No, no voy a hacer aquí un catálogo taquigráfico de los fondos. Pudiera ser hecho, porque son pocos, pero de altísima categoría, y en general, muy conectados con el viejo prestigio de la Colegiata de San Isidoro de León. Lo que sí deseo hacer es informar de que todo un apretado tesoro, por muchos años cerrado y ocultísimo, está ahora abierto a toda inteligente atención. El museíto es una sala, y no grande, pero verdaderamente excelsa en calidad. Acaso una noticia perdida entre otras muchas de un diario avisó de su apertura. Ni yo la recuerdo ni la recordarán muchos. Yo acudo a ello, conminando a todo viajero a que, si le queda a mano León, no deje de acercarse a esta suma de primores.
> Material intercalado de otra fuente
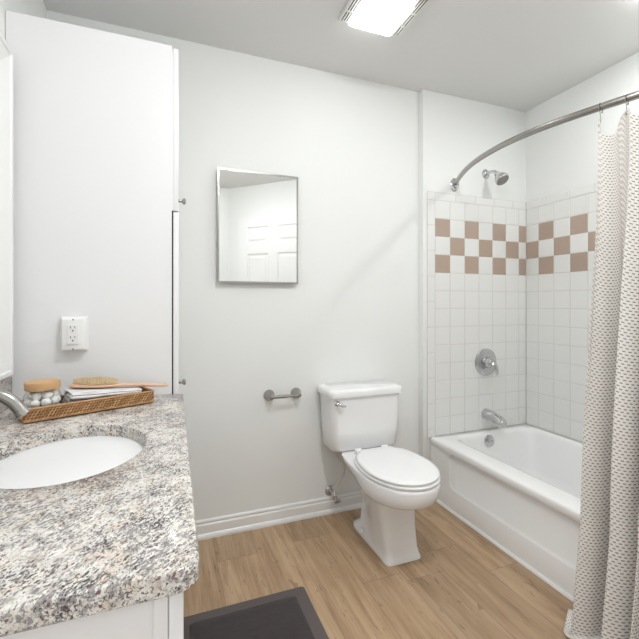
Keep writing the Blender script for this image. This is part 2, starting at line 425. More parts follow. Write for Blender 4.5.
# ------------------------------------------------------------------ bathtub
TB = thing('bathtub', 'white alcove bathtub with recessed front panel against the tiled walls', 'bathtub', (1.87, 1.27, 0))
RZ = 0.358
XA = XT + 0.009
bm = B()
ox0, ox1, oy0, oy1 = XT + 0.002, XR - 0.0075, 0.512, YW - 0.0075
o_ = rrect(ox0, ox1, oy0, oy1, 0.012)
def inner(ins, r, sl=0.0): return rrect(1.604 + ins, 2.195 - ins, 0.60 + ins + sl, 1.962 - ins, r)
rings = [ring(rrect(ox0 + 0.004, ox1, oy0, oy1, 0.010), RZ - 0.040), ring(rrect(ox0, ox1, oy0, oy1, 0.012), RZ - 0.030), ring(o_, RZ - 0.012),
         ring(rrect(ox0 + 0.004, ox1 - 0.002, oy0 + 0.002, oy1 - 0.002, 0.012), RZ - 0.004), ring(rrect(ox0 + 0.013, ox1 - 0.006, oy0 + 0.006, oy1 - 0.006, 0.014), RZ),
         ring(inner(-0.020, 0.10), RZ), ring(inner(-0.008, 0.095), RZ - 0.002), ring(inner(0.0, 0.09), RZ - 0.010), ring(inner(0.006, 0.09), RZ - 0.025),
         ring(inner(0.022, 0.09, 0.03), 0.25), ring(inner(0.045, 0.10, 0.10), 0.13), ring(inner(0.065, 0.11, 0.15), 0.085), ring(inner(0.10, 0.12, 0.19), 0.066), ring(inner(0.16, 0.12, 0.25), 0.060)]
loft(bm, rings, False, True)
mk('basin', bm, ENAM, TB, ang=60)
bm = B()
Y0, Y1, ZA = 0.512, YW - 0.0075, RZ - 0.034
def yzr(x, r4): return [(x, y, z) for y, z in r4]
outer = rrect(Y0, Y1, 0.0, ZA, 0.0005)
rA = rrect(0.68, 1.862, 0.118, ZA - 0.004, 0.045); rB = rrect(0.684, 1.858, 0.124, ZA - 0.006, 0.041); rC = rrect(0.692, 1.848, 0.134, ZA - 0.008, 0.036)
loft(bm, [yzr(XA + 0.03, outer), yzr(XA, outer), yzr(XA, rA), yzr(XA + 0.003, rB), yzr(XA + 0.0130, rC)], False, True)
mk('apron', bm, ENAM, TB, ang=50)
bm = B(); lathe(bm, [(0.036, 0), (0.036, 0.004), (0.030, 0.008), (0.004, 0.0095)], (1.862, 1.950, 0.312), (0, -1, 0.15), 28)
ovf = mk('overflow_plate', bm, CHROME, TB)
for dx in (-0.014, 0.014):
    bm = B(); lathe(bm, [(0.004, 0), (0.004, 0.002), (0.002, 0.003)], (1.862 + dx, 1.9405, 0.3135), (0, -1, 0.15), 10); mk('screw', bm, DARKN, ovf)
bm = B(); lathe(bm, [(0.03, 0), (0.03, 0.003), (0.02, 0.005), (0.003, 0.004)], (1.87, 1.73, 0.0603), (0, 0, 1), 24); mk('drain', bm, CHROME, TB)
bm = B(); loft(bm, [[(XA - 0.0005 - 0.011 * math.sin(a), y, 0.0003 + 0.014 * math.cos(a)) for a in [PI / 2 * k / 5 for k in range(6)]] + [(XA - 0.0005, y, 0.0003)] for y in (0.512, YW - 0.001)])
struct(mk('trim_2', bm, TRIM))

# ------------------------------------------------------------------ shower fittings
TW = YW - 0.0067
t = thing('tub_spout', 'chrome tub spout on the white tile above the tub drain', 'spout', (1.905, TW, 0.445))
bm = B(); pts = smoothpath([(1.905, TW, 0.456), (1.905, TW - 0.045, 0.455), (1.905, TW - 0.09, 0.447), (1.905, TW - 0.125, 0.437), (1.905, TW - 0.146, 0.427)], 5)
tube(bm, pts, [0.034 - 0.007 * (i / (len(pts) - 1)) for i in range(len(pts))], 20); mk('spout_body', bm, CHROME, t, ang=60)
bm = B(); lathe(bm, [(0.006, 0), (0.005, 0.010), (0.0085, 0.014), (0.0085, 0.020), (0.003, 0.023)], (1.905, TW - 0.122, 0.452), (0, -0.3, 1), 14); mk('diverter_knob', bm, CHROME, t)
t = thing('shower_valve', 'round chrome shower valve with lever handle above the tub spout', 'valve', (1.905, TW, 0.785))
bm = B(); lathe(bm, [(0.086, 0), (0.086, 0.004), (0.079, 0.009), (0.036, 0.014), (0.003, 0.0145)], (1.905, TW, 0.785), (0, -1, 0), 40); mk('escutcheon', bm, CHROME, t)
bm = B(); lathe(bm, [(0.036, 0.0), (0.035, 0.02), (0.030, 0.042), (0.024, 0.051), (0.002, 0.054)], (1.905, TW - 0.0148, 0.785), (0, -1, 0), 28); mk('handle_hub', bm, CHROME, t)
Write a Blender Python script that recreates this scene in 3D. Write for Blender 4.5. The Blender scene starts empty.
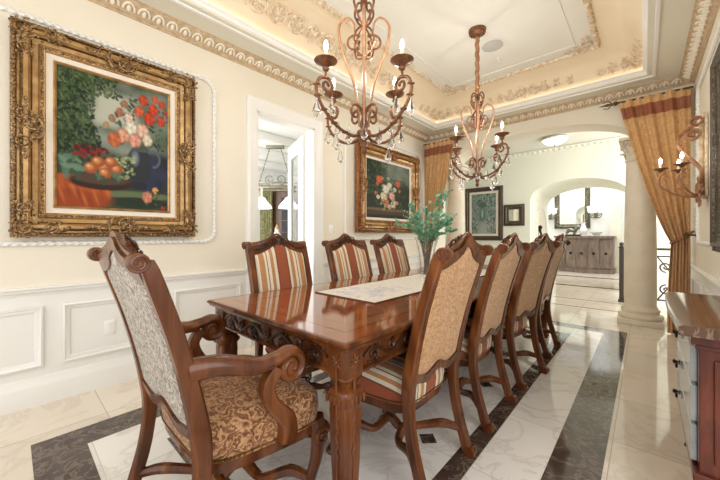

Y, ahora, otra noticia leonesa. En el propio San Isidoro están desbaratando, con muy buena razón, el paño de claustro que se adosa al Panteón Real, empresa que da por resultado la aparición de columnas y capiteles románicos cegados hace siglos. No sé hasta dónde llegarán los descubrimientos, pero sí que los ya efectuados son motivo de alegría.
En fin, no quise pasar catorce horas leonesas sin daros buena cuenta de mis andanzas de curioso y de la novedad de estar abierto un museo de piezas extremadamente excepcionales, peregrinas, inolvidables.